What's more, those protests taking place in the West Bank and East Jerusalem often bring Israelis and Palestinians together, creating powerful bonds around a common cause of justice, peace and dignity. The President was right to reference Israelis like Yitzhak Frankenthal of the Parents Circle-Bereaved Families Forum, profiled in our first film Encounter Point, and Palestinians like Dr. Izzeldin Abuelaish, who despite unimaginably painful losses actively pursue reconciliation rather than revenge. Yet equally important, and especially crucial at this volatile time are the Israelis and Palestinians who join forces and take direct nonviolent action against injustices on the ground. Whether they succeed, as they did in the village of Budrus, or fail, the common struggle has an unmistakably humanizing impact. In places like the East Jerusalem neighborhood of Sheikh Jarrah, which we focus on in our upcoming documentary film, Israelis from increasingly diverse political, social and religious backgrounds are joining Palestinian residents in a common struggle for justice.

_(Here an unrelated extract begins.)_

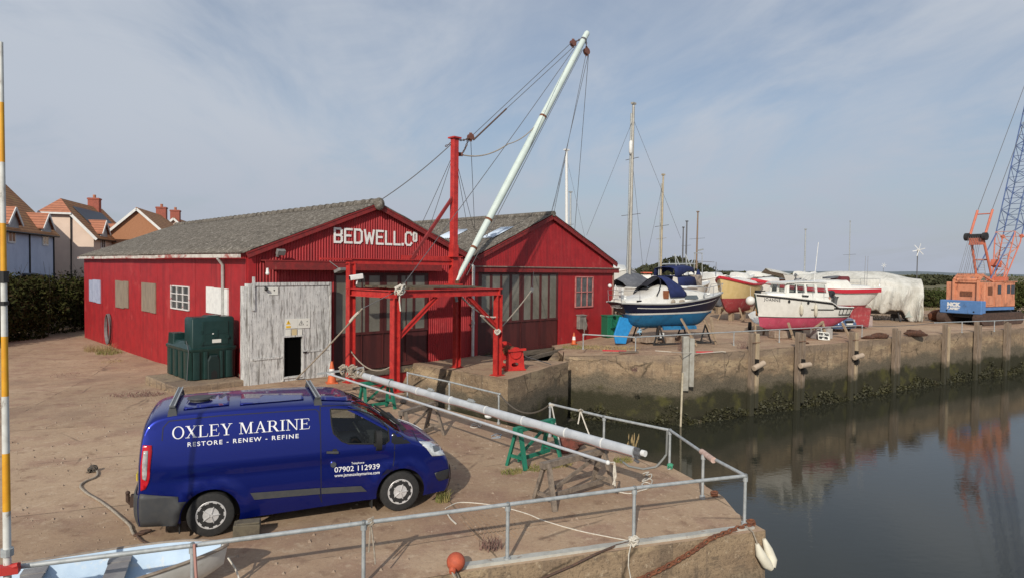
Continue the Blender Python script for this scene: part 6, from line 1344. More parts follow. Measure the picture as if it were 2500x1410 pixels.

These are the kind of grassroots partnerships that will give real meaning to agreements signed on paper, and that will develop the trust necessary for any peace accord to endure. Rather than ignoring them, the President should be placing them front and center in his vision for the region. As he so eloquently stated, "we cannot hesitate to stand squarely on the side of those who are reaching for their rights, knowing that their success will bring about a world that is more peaceful, more stable, and more just." This is true for all those across the region who employ nonviolence to bring about a better future, and Palestinians and Israelis certainly deserve no less.

Ronit Avni is the Founder & Executive Director of Just Vision, which researches and documents Palestinian and Israeli nonviolence and peacebuilding efforts. She recently produced the award-winning film, Budrus.